We could argue with the Executive until the cows come home about the desirability of doing it one way or the other but that seems not to have any purpose. Given that the Executive has said that it is going to go a certain way and that there is nothing technically wrong with that, that is really an end to the matter.
So we can report that we are satisfied with the response.
Section 115(5) provides a power to modify the definition of "excluded premises". The Executive agrees that this Henry VIII power should be subject to the affirmative procedure and it will lodge an amendment at stage 2.
A definite commitment.
Absolutely. The issue was considered and decided.
We will report that to the lead committee.
Section 130 will be the same.
Yes, section 130 is exactly the same. Are there any further points on that?
We move on to paragraph 8(4) of schedule 3 and paragraph 7(4) of schedule 4. Members will recall that these provide powers to modify the list of irresponsible drinks promotions. Stewart Maxwell made a point about recognising that the Executive has to be sufficiently flexible so that it can meet all eventualities. We have to decide whether we are happy with the reasons that the Executive has given for using the negative procedure.

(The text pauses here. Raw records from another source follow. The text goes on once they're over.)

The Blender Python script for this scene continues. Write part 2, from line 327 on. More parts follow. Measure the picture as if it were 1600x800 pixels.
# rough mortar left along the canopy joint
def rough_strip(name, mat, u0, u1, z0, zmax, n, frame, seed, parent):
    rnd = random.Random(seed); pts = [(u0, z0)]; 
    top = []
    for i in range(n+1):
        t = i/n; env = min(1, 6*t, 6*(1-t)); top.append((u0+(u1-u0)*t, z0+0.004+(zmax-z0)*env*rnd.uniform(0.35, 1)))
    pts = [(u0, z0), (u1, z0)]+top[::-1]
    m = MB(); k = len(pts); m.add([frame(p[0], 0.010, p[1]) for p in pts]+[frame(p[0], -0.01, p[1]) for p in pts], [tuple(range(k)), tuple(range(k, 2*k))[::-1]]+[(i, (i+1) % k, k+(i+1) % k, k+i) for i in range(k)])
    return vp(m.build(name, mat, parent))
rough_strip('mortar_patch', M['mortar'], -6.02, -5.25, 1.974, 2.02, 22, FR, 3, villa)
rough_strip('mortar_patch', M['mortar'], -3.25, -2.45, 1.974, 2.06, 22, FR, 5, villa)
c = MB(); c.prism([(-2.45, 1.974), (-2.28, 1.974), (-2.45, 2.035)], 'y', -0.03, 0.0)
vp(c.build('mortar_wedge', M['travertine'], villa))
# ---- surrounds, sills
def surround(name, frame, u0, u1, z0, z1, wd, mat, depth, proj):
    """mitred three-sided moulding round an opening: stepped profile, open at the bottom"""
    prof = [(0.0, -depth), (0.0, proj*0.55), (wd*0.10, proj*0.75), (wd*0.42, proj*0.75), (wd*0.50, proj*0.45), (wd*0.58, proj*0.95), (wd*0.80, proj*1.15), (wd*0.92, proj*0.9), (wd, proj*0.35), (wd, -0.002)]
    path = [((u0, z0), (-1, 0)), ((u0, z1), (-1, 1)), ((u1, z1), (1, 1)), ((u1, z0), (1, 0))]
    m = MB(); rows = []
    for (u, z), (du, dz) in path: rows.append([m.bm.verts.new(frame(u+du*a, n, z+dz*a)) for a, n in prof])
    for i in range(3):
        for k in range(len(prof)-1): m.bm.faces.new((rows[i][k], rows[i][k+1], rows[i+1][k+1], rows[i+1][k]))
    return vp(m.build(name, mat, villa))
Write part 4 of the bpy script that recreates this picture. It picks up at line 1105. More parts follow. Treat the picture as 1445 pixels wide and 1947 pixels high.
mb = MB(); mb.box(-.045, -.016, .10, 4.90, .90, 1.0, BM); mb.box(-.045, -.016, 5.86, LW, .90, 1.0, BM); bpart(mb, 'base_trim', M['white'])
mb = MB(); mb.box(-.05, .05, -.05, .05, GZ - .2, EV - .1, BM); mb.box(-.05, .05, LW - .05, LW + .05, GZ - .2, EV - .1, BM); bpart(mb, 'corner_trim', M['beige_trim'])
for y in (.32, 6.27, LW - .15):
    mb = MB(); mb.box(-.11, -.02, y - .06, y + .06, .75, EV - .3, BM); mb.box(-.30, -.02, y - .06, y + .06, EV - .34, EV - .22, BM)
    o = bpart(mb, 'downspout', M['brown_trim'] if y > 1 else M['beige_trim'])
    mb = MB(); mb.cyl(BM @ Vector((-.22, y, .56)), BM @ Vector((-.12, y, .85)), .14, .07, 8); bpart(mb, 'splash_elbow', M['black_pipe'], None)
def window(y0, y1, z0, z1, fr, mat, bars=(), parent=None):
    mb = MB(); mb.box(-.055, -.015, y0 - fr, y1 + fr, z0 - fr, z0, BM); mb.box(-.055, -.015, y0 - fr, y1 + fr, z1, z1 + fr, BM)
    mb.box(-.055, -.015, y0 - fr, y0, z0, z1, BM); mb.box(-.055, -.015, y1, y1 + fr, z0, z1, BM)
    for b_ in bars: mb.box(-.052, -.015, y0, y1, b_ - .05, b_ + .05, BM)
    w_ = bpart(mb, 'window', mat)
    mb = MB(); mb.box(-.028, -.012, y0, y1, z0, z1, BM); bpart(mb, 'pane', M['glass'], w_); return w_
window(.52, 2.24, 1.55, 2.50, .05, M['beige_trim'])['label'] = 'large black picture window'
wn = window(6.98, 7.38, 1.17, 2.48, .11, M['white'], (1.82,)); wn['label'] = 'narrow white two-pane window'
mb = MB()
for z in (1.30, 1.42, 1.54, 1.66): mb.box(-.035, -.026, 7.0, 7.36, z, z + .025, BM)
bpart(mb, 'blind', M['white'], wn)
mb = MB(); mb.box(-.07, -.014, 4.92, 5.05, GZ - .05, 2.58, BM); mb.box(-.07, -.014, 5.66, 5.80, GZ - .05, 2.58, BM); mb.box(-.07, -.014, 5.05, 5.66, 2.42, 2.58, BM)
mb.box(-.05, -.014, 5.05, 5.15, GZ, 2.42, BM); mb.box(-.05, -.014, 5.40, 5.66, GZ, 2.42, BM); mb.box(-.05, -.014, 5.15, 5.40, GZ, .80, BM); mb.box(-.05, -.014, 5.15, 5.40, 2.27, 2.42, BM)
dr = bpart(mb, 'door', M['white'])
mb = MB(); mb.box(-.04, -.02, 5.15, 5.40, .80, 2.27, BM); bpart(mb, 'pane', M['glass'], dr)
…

I stick with the comments that I made last week and I agree that, in such circumstances, it is important that the Executive is able to move quickly to deal with any attempts to get around the legislation. It is appropriate that the Executive is able to clamp down on irresponsible promotions as quickly as possible so, in this case, I accept that the negative procedure is all right.
Are we agreed?
We will report to that effect.
We should ask; we should not presume.
Okay. We will ask and we will leave it to the lead committee to respond.